Abner Jay with unidentified girl 12" x 16", oil on masonite, 2013 |
Twenty years ago I moved to the United States, the biggest lure for me were the blues. It was that music that were the origins of all the music I was interested in as a teenager. I played guitar in a rock band. I was 16 and Eric Clapton was my hero, but I wasn’t all that good. Coming in contact with the blues songs that were the blueprint for much of the music I admired, rendered my belief in rock music as the meaning of life...futile. That, together with the realization that the music I was involved in was so commercial, and the realization that I was better with a pencil than with a guitar pick, made me quit the band. I didn’t lose faith in music altogether, but the balloon wasn’t made out of lead after all. For a while after that the only music I was interested in was the authentic Mississippi folk blues. But I could never be a true blues musician, I could only be a listener, a fan.

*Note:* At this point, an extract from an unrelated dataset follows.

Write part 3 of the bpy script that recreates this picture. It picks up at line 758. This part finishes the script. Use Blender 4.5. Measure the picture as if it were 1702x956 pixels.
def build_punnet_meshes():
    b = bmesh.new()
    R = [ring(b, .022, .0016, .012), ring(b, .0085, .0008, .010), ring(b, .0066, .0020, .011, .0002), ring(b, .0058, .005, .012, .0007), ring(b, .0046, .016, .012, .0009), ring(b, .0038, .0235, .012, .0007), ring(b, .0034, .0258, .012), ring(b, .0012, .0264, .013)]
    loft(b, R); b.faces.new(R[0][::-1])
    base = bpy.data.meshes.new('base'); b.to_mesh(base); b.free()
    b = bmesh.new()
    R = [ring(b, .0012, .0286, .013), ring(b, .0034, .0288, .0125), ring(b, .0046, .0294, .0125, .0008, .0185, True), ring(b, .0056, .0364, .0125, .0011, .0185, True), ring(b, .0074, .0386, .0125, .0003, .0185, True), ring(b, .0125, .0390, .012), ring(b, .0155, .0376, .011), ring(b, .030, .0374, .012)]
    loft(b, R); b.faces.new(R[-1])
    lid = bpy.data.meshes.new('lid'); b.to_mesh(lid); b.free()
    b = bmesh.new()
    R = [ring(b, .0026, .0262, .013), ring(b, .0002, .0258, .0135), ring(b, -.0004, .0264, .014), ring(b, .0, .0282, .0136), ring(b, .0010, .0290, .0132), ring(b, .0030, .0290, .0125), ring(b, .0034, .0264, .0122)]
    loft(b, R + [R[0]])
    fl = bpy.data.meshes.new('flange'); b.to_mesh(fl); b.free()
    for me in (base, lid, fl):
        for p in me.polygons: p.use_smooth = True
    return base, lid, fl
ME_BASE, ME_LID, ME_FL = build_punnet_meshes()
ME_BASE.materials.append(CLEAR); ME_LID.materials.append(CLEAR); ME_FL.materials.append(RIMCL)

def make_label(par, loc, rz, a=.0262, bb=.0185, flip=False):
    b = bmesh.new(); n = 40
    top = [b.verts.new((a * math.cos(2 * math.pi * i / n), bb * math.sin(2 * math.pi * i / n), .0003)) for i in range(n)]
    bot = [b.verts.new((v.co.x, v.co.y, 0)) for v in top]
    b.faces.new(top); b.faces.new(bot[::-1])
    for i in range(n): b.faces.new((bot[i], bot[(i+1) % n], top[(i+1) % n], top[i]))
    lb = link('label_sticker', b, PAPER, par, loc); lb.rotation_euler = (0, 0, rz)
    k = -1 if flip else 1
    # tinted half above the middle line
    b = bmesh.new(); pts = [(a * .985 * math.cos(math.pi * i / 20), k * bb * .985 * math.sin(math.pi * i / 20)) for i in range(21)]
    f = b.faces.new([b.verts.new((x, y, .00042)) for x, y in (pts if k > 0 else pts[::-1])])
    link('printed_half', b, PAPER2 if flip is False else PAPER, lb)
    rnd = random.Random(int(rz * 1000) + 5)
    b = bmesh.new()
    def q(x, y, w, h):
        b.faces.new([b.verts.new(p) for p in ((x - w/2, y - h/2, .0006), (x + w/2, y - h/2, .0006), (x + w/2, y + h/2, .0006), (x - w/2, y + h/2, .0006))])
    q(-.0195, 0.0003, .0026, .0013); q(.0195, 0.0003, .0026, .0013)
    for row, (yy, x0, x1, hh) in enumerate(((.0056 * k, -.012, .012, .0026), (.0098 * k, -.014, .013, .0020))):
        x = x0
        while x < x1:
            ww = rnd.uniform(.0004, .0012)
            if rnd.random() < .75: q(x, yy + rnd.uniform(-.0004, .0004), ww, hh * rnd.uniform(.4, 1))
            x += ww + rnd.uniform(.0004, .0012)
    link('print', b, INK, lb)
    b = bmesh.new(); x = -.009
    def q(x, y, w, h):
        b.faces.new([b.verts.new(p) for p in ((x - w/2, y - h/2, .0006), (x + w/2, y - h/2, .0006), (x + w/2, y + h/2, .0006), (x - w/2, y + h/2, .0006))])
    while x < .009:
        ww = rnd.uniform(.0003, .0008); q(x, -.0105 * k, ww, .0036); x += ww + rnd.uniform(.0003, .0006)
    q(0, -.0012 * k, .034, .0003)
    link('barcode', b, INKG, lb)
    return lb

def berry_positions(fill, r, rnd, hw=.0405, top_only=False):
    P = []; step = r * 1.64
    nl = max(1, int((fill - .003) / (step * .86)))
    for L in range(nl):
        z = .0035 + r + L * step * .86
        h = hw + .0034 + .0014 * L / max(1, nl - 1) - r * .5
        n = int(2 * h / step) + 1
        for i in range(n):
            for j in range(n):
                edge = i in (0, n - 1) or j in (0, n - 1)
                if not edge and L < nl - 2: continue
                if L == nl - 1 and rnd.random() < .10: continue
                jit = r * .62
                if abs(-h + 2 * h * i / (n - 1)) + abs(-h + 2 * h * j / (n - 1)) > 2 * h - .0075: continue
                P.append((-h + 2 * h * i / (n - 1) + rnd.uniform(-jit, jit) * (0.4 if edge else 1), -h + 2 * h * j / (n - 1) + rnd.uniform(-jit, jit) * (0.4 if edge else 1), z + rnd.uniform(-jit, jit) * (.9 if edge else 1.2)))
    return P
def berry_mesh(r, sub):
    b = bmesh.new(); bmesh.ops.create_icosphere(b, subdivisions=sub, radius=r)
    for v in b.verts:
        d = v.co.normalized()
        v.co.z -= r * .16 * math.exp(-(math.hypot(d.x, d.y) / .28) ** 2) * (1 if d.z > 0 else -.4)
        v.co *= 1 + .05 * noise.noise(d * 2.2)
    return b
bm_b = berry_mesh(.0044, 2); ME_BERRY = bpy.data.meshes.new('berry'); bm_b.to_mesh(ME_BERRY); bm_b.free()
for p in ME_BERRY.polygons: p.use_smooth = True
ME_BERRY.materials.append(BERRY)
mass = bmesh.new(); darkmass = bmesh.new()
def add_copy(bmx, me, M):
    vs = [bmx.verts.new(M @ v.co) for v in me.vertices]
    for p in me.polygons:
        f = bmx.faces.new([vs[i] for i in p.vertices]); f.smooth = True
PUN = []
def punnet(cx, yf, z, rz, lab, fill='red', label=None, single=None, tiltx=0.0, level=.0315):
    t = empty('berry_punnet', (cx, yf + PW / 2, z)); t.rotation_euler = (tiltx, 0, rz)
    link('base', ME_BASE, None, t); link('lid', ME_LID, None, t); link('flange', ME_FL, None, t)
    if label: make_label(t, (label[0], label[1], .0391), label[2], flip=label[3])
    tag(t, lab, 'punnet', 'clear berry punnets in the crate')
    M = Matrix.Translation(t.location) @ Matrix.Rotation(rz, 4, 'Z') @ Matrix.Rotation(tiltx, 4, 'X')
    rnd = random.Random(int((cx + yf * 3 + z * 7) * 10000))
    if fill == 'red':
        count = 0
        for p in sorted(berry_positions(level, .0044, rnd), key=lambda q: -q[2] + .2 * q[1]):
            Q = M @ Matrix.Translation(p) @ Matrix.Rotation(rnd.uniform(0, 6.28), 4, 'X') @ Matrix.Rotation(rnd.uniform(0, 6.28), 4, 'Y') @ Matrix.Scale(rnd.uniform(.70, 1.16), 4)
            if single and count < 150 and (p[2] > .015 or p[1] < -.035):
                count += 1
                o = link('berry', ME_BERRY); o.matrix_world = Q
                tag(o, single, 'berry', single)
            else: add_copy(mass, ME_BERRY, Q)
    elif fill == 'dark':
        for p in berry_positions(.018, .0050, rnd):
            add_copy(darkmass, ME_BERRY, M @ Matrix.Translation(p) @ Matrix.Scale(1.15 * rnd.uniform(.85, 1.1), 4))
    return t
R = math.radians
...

But I didn't really expect to encounter the blues in the US when I came. I figure I'd come across a mere vestige of something that happened in history. I was surprised to learn that there are still pockets of isolated areas in the south where the tradition lives on (although these are disappearing too.) Abner Jay, who died in 1993, was one those few musicians who played the blues from a local tradition that hadn't changed. He was from Southern Georgia, a stone throw away from the location of the annual Florida Folk Festival in White Springs, and just a few hours up the street from where I'm at. The above painting is modeled after a photograph of Jay (the unidentified girl is possibly Jay's daughter Brandie) taken at that festival which I am plan on attending this year. Both Abner Jay and the girl are seen singing and playing bones. Jay's recordings have been reissued by the Mississippi label, and the song in the Top 100 is My Middle Name is the Blues from a record called Last Ole Minstrel Man.